# SHORT TASK:
Gather every line below where "from" appears.

# SUPPLIED DATA:

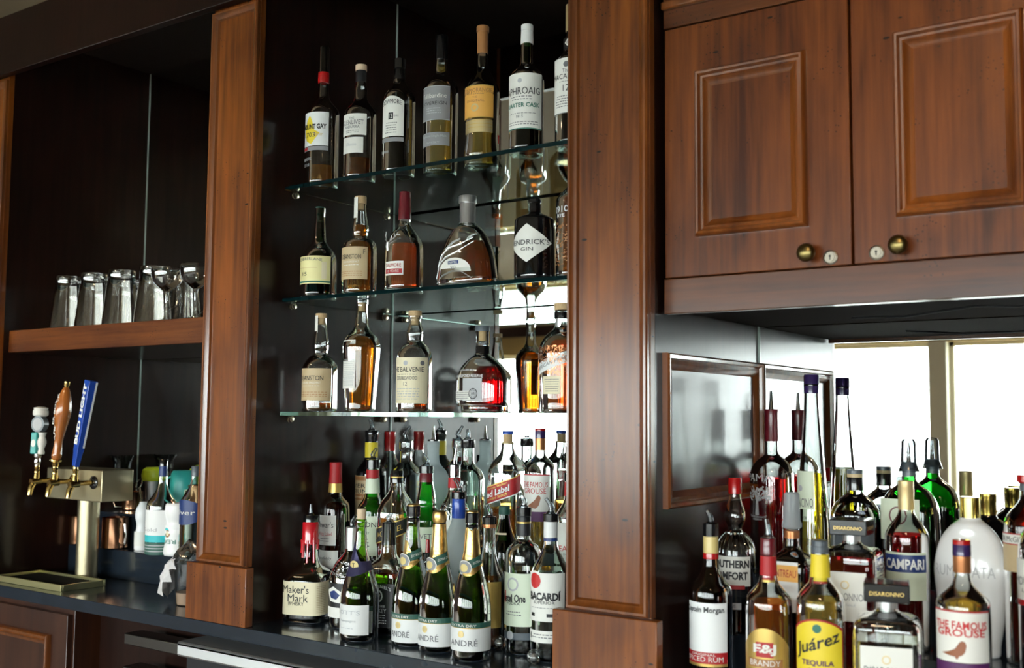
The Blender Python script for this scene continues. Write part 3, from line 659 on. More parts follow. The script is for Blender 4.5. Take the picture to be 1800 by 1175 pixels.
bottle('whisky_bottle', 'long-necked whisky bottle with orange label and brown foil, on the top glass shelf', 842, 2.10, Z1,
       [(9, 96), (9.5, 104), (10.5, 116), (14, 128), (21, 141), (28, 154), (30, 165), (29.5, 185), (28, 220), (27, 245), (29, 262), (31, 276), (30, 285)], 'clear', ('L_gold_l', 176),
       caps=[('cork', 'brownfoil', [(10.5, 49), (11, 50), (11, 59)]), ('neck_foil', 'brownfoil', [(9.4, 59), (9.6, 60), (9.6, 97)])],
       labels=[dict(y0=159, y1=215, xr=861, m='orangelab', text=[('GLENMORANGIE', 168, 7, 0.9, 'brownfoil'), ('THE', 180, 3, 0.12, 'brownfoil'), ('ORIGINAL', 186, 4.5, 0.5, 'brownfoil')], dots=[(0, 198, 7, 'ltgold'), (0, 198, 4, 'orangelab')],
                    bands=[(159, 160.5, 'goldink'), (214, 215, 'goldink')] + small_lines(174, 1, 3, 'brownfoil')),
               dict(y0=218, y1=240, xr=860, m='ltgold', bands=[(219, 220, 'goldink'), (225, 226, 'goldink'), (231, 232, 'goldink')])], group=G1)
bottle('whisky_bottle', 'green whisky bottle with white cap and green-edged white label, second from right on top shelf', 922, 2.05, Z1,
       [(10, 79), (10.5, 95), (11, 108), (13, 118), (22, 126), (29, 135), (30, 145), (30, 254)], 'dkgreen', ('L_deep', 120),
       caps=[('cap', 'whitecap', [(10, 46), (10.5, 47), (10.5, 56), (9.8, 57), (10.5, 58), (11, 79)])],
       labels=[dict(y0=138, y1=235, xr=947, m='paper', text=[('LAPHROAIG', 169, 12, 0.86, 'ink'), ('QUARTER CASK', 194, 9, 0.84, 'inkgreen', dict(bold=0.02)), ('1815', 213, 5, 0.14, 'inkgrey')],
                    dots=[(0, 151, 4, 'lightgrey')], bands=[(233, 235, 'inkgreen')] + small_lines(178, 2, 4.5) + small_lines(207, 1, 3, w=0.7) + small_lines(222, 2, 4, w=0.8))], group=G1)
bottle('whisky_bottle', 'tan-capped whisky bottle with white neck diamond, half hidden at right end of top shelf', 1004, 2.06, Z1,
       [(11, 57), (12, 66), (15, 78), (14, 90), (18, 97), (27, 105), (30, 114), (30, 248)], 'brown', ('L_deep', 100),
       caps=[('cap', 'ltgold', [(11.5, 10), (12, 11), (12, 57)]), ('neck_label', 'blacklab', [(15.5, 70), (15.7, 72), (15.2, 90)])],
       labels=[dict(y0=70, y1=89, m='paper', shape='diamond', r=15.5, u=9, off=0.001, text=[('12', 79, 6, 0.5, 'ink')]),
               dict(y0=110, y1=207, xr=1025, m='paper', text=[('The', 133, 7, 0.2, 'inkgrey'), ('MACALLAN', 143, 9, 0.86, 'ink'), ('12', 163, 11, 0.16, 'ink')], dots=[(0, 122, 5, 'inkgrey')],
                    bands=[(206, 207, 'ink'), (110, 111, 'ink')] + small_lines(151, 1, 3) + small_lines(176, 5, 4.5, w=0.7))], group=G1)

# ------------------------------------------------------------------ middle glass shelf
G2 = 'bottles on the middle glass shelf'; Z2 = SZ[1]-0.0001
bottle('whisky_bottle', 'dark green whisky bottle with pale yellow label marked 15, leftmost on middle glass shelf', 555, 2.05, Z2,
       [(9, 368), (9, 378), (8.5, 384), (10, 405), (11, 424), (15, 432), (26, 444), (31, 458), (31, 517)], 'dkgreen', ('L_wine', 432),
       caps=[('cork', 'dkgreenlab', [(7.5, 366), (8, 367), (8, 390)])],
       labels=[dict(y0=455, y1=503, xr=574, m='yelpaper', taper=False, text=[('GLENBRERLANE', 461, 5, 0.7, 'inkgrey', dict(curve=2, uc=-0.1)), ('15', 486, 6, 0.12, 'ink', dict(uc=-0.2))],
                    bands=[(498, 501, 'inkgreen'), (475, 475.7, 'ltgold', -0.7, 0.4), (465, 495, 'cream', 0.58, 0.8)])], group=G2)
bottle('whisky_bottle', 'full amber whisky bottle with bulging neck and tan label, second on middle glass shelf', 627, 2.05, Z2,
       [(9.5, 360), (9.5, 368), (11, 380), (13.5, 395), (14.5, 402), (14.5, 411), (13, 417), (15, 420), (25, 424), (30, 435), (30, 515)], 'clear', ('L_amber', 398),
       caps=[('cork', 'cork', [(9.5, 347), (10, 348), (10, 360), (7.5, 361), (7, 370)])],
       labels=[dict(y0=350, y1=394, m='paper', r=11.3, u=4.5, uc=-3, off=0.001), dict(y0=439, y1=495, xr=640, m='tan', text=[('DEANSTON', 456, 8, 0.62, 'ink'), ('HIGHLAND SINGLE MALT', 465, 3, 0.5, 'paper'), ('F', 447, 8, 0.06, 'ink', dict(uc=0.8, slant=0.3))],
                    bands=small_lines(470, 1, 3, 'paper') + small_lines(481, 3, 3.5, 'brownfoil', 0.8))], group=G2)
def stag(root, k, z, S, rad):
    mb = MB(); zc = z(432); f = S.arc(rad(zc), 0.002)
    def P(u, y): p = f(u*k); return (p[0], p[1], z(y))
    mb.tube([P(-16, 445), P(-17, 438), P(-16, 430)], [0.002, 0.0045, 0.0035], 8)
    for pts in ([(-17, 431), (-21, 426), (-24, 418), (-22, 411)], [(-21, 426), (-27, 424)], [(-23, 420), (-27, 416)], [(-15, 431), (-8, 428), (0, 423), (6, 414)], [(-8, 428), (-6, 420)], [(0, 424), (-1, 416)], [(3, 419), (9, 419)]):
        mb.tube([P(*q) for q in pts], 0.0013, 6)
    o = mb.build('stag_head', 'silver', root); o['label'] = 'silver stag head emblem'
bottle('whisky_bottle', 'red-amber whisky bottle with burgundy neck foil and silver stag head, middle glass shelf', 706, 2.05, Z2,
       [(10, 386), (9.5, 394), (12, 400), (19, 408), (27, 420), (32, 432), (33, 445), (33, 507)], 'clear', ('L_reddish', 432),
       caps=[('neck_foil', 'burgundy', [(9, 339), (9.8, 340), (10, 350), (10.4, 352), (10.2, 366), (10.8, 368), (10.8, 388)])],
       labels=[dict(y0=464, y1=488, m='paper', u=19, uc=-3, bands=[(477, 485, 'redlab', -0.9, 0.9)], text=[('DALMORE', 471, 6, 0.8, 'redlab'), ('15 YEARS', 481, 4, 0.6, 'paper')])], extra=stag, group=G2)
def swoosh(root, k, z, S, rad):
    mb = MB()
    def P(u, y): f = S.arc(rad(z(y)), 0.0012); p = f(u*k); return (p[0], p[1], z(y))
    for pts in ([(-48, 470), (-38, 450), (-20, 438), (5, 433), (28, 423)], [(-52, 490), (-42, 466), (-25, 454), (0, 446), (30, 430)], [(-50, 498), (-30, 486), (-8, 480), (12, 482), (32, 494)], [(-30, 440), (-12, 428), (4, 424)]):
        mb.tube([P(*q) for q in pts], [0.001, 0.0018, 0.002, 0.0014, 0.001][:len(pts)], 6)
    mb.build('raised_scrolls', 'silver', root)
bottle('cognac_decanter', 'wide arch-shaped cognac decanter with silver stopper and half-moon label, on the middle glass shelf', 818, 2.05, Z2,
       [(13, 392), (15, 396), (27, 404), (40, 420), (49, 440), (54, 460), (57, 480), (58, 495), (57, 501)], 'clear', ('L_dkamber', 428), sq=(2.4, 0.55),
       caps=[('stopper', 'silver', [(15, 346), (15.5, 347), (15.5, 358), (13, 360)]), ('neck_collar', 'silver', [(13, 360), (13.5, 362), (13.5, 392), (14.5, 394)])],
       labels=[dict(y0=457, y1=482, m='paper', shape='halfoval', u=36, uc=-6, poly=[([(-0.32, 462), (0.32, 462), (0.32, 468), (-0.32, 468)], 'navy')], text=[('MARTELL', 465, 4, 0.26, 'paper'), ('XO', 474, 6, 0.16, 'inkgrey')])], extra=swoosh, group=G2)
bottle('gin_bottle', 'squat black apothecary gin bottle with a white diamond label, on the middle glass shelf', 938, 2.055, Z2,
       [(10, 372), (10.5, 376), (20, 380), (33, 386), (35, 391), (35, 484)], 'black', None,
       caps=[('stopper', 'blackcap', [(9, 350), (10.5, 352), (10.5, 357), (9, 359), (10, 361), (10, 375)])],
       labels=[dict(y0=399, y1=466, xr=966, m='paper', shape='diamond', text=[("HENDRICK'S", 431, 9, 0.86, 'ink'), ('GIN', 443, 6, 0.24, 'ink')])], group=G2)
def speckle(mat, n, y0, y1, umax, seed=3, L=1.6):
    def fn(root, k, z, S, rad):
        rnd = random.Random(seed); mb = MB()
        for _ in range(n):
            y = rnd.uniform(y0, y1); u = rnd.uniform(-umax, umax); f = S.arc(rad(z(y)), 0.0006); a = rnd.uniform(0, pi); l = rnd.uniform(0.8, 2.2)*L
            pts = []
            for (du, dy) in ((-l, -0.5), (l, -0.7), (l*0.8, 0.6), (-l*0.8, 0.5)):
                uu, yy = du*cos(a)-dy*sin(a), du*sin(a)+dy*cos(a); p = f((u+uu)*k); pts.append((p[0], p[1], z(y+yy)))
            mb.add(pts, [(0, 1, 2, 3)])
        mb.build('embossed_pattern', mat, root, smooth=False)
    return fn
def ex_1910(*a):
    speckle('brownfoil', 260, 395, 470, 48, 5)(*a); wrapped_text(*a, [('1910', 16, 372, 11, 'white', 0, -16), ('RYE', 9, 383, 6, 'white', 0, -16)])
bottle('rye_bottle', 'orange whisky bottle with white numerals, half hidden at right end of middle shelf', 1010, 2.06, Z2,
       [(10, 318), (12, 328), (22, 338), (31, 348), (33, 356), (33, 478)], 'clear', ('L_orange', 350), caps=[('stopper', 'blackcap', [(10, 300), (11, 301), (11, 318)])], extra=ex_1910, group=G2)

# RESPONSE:
The Blender Python script for this scene continues. Write part 3, from line 659 on. More parts follow. The script is for Blender 4.5. Take the picture to be 1800 by 1175 pixels.
bottle('whisky_bottle', 'green whisky bottle with white cap and green-edged white label, second from right on top shelf', 922, 2.05, Z1,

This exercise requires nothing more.